● Work instructions
Restate, word for word, every line of the data.

========================================

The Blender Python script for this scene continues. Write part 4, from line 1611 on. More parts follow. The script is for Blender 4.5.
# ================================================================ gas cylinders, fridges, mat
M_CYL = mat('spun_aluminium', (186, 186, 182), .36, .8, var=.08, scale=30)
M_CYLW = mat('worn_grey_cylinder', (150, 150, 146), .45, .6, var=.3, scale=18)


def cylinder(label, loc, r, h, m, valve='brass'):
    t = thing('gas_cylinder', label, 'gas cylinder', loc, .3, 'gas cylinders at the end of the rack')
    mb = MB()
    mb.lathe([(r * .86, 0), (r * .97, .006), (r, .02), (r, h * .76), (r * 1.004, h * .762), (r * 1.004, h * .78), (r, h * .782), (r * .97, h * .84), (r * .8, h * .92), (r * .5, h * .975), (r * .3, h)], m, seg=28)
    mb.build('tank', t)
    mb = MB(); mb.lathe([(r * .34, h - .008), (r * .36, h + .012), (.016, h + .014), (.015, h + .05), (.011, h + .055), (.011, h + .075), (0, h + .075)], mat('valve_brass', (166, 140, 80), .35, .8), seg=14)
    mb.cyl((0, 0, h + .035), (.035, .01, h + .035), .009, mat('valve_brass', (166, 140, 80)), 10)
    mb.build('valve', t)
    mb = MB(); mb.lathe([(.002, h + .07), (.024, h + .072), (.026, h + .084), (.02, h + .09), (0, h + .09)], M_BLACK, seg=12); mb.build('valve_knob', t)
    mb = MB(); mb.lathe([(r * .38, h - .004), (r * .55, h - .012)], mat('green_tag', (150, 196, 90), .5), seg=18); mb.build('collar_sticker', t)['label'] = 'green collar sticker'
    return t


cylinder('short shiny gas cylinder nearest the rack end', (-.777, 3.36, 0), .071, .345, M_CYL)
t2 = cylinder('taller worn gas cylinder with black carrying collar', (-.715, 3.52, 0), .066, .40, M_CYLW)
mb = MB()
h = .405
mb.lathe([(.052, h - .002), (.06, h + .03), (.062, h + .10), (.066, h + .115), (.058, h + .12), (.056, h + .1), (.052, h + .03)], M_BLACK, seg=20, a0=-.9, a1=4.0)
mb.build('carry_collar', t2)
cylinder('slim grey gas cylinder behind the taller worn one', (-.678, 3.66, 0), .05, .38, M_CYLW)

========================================

● Solution to this task
The Blender Python script for this scene continues. Write part 4, from line 1611 on. More parts follow. The script is for Blender 4.5.
# ================================================================ gas cylinders, fridges, mat
M_CYL = mat('spun_aluminium', (186, 186, 182), .36, .8, var=.08, scale=30)
M_CYLW = mat('worn_grey_cylinder', (150, 150, 146), .45, .6, var=.3, scale=18)


def cylinder(label, loc, r, h, m, valve='brass'):
    t = thing('gas_cylinder', label, 'gas cylinder', loc, .3, 'gas cylinders at the end of the rack')
    mb = MB()
    mb.lathe([(r * .86, 0), (r * .97, .006), (r, .02), (r, h * .76), (r * 1.004, h * .762), (r * 1.004, h * .78), (r, h * .782), (r * .97, h * .84), (r * .8, h * .92), (r * .5, h * .975), (r * .3, h)], m, seg=28)
    mb.build('tank', t)
    mb = MB(); mb.lathe([(r * .34, h - .008), (r * .36, h + .012), (.016, h + .014), (.015, h + .05), (.011, h + .055), (.011, h + .075), (0, h + .075)], mat('valve_brass', (166, 140, 80), .35, .8), seg=14)
    mb.cyl((0, 0, h + .035), (.035, .01, h + .035), .009, mat('valve_brass', (166, 140, 80)), 10)
    mb.build('valve', t)
    mb = MB(); mb.lathe([(.002, h + .07), (.024, h + .072), (.026, h + .084), (.02, h + .09), (0, h + .09)], M_BLACK, seg=12); mb.build('valve_knob', t)
    mb = MB(); mb.lathe([(r * .38, h - .004), (r * .55, h - .012)], mat('green_tag', (150, 196, 90), .5), seg=18); mb.build('collar_sticker', t)['label'] = 'green collar sticker'
    return t


cylinder('short shiny gas cylinder nearest the rack end', (-.777, 3.36, 0), .071, .345, M_CYL)
t2 = cylinder('taller worn gas cylinder with black carrying collar', (-.715, 3.52, 0), .066, .40, M_CYLW)
mb = MB()
h = .405
mb.lathe([(.052, h - .002), (.06, h + .03), (.062, h + .10), (.066, h + .115), (.058, h + .12), (.056, h + .1), (.052, h + .03)], M_BLACK, seg=20, a0=-.9, a1=4.0)
mb.build('carry_collar', t2)
cylinder('slim grey gas cylinder behind the taller worn one', (-.678, 3.66, 0), .05, .38, M_CYLW)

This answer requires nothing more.